Here is another offering from a book of poetry - "Poems for Hard Times" – I published a few years ago. This week I thought I would share this one with you.

Walking with my Mother

My mother died in 1992.

In 2007 I met her.

On the back road above Cashelnagore.

The August sunshine lit up

The scarlet fushia and the montbretia

And the white of her hair.

As I walked behind her

She picked wildflowers From the ditches.

Then at a gap in the hedge

She turned and smiled at me.

‘Lá deas ata ann’ she said. 

‘It’s a nice day’.

I walked on.


Wondering how this could be.

Sean Keane

Sean Keane


Regular readers will know that this column is a lover of music.
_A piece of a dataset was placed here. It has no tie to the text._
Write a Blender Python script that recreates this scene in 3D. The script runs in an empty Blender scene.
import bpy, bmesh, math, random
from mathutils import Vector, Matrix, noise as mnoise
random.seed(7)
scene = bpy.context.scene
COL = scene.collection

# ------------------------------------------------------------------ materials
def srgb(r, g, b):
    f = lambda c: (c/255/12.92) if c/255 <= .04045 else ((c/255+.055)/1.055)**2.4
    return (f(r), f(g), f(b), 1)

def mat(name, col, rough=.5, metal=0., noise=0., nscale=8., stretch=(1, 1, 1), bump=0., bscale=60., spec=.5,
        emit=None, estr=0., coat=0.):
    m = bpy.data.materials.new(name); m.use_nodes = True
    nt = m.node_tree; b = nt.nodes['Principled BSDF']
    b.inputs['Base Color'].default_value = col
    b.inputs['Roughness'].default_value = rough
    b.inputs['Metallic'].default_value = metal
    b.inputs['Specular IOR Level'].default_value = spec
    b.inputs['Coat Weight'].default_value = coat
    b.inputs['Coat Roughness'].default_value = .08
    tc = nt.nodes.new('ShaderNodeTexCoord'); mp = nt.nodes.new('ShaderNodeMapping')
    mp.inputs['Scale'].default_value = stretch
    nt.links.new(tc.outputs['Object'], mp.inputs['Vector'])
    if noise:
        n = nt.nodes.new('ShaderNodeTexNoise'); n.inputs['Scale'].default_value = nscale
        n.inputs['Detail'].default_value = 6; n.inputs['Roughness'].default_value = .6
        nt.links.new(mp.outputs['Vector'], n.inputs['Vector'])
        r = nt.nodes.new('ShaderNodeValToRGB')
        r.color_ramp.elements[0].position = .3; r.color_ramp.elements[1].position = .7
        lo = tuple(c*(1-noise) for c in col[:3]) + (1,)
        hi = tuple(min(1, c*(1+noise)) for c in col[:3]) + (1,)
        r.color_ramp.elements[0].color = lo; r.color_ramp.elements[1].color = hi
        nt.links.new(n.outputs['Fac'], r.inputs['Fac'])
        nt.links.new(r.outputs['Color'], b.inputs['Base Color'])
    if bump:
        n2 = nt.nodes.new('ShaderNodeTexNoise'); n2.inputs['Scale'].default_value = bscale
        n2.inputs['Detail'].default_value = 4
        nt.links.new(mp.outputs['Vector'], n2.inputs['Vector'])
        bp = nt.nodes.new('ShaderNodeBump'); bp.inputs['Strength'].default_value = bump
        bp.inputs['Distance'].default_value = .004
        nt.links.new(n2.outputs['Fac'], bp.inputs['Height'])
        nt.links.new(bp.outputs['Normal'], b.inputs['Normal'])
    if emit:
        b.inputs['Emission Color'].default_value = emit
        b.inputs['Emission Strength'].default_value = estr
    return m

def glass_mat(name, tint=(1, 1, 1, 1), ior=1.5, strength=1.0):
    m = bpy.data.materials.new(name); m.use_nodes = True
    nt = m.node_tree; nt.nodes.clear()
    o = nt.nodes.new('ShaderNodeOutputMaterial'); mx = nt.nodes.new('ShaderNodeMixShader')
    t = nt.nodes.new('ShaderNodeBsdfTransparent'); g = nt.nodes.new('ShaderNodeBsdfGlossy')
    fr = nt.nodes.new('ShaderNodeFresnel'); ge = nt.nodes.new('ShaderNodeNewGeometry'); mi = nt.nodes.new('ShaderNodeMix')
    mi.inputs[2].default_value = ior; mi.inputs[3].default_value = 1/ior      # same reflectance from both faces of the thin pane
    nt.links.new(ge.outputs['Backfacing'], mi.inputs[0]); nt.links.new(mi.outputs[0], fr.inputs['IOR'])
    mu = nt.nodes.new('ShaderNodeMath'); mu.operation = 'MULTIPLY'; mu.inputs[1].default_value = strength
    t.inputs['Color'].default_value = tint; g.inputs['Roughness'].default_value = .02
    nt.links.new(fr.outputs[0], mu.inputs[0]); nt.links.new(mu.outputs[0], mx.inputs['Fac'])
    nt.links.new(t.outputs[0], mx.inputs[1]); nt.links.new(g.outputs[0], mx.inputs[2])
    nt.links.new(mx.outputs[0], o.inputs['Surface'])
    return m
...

My tastes are wide ranging and eclectic. But mostly I come back to folk music and invariably to Irish traditional music. And always when I’m in that mood it’s The Chieftains for me. Last week I purchased Chronicles: 60 Years Of The Chieftains on line from Claddagh Records. 

I have been playing it constantly since then. Appropriately Paddy Maloney and his friends were belting out The Morning Dew when I got the sad news of the death of Seán Keane. Seán died suddenly at home in Dublin. He was one of our foremost fiddle players and a constant part of The Chieftains since 1968. I have been one of his fans since then.

Seán was the quiet, tall understated musical magician who brought old airs and traditional tunes alive. He was true to the tradition but expert at weaving it into his own unique style. He was a musician’s musician.  He has three solo albums Gusty’s Frolics, Seán Keane  and Jig it in Style. He and Matt Malloy, another genius, flute player  and a  Chieftain also, recorded Contentment is Wealth. If you want Irish music at its best it’s worth a listen. So too are Seán’s recordings with piper Liam O Flynn. He won many awards for his wonderful music. 

He was always delighted to be part of The Chieftains. They brought traditional music across the world. With them, Seán also  played alongside Mick Jagger, Kate Bush, Ry Cooder, Sting, Sinead O Connor and many other great performers. 

His last public performance was the gig for President Biden down in Mayo weeks ago. I watched it on TV and I recall his huge smile as they finished up one particularly boisterous set. I bumped into him in the restaurant in Leinster House around the same time. I thanked him for his service to our culture. I’m glad I did. He told me he was still playing with Matt Malloy.   

Paddy Glackin, another wonderful fiddle player, in a tribute to Seán said that Seán understood the ‘emotional, spiritual  and lonely quality in Irish traditional music.’ 

Seán will be missed by everyone who appreciates traditional music. Thankfully, because of his many recording, we can still listen to him.

Bá mhaith liom mo comh bhrón a dheanamh leis a teaghlach agus a cairde, go h’airithe na ceolteoirí eile.